В конце XIX — начале XX в. судьба Джорджоне и его наследия прочно ассоциировалась с темами утраты и развоплощения, проходящими лейтмотивом через весь текст «Египетской марки»[416]. Жизнь и труды венецианского художника скудно документированы: на недостаток сведений о нем жаловался уже Вазари. Отсутствие точных сведений вкупе с большим спросом породили массу ложных атрибуций: когда в последней трети XIX в. новое искусствоведение занялось их верификацией, результаты были ошеломляющими: из сотни картин, приписанных к тому времени Джорджоне, девять десятых были переатрибутированы художникам, испытавшим на себе его влияние; признанные шедевры «ушли» к его ученикам, Тициану и Себастьяну дель Пьомбо. В спорах вокруг наследия Джорджоне сформировалось две крайних точки зрения: пуристы были близки к тому, чтобы объявить художника «фигурой фикции»; поклонники подчеркивали силу его влияния на венецианское Возрождение. Двойственный ореол, окруживший в итоге эту фигуру, выразительно обрисован в романе Д’Аннунцио «Пламя»:
Он представляется мне скорее мифом, нежели живым человеком. Никакой другой поэт на земле не имел судьбу, равную его судьбе. О нем ничего не известно; иные даже отрицают его существование. Его имя не начертано ни на одном произведении; иные не приписывают ему ни одного несомненного творения. И тем не менее все венецианское искусство как бы зажжено его откровением…[417]

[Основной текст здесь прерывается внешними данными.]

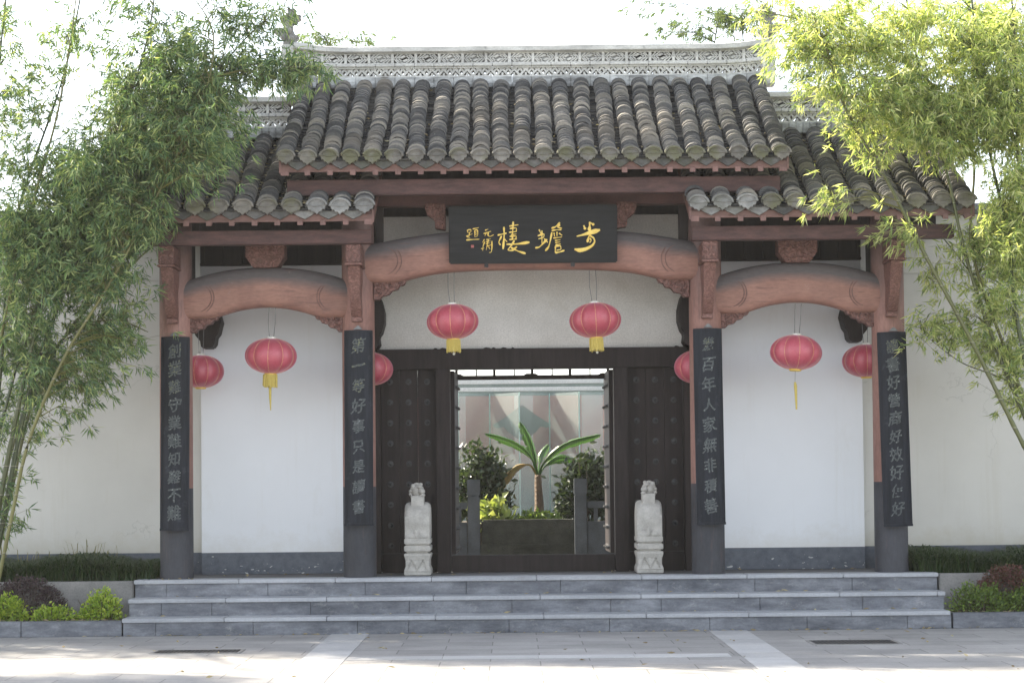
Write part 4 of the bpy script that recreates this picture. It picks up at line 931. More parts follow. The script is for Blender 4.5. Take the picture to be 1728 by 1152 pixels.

Русскому читателю начала XX в. было доступно немало описаний странной судьбы Джорджоне. Первым из них следует упомянуть очерк блестящего английского искусствоведа Вальтера Патера «Школа Джорджоне» (1877; русский перевод: 1912[418]). Обладавший незаурядным писательским даром, Патер сумел так убедительно воссоздать ускользающий облик художника и музыкальную атмосферу его картин, окружив их меланхолической атмосферой утраты, что под обаяние его реконструкции подпали многие поколения знатоков и любителей искусства. А. Н. Бенуа в своей «Истории живописи» (1913) развил трактовку Патера, введя в нее мотив соперничества между хрупким и надмирным Джорджоне и его витальным и переимчивым учеником Тицианом, который сумел заслонить своего учителя-новатора. В «Венецианском эпилоге» к «Образам Италии» (1924)[419] Муратов дополнил взгляд Патера подробным рассказом об основных этапах «деконструкции» наследия Джорджоне.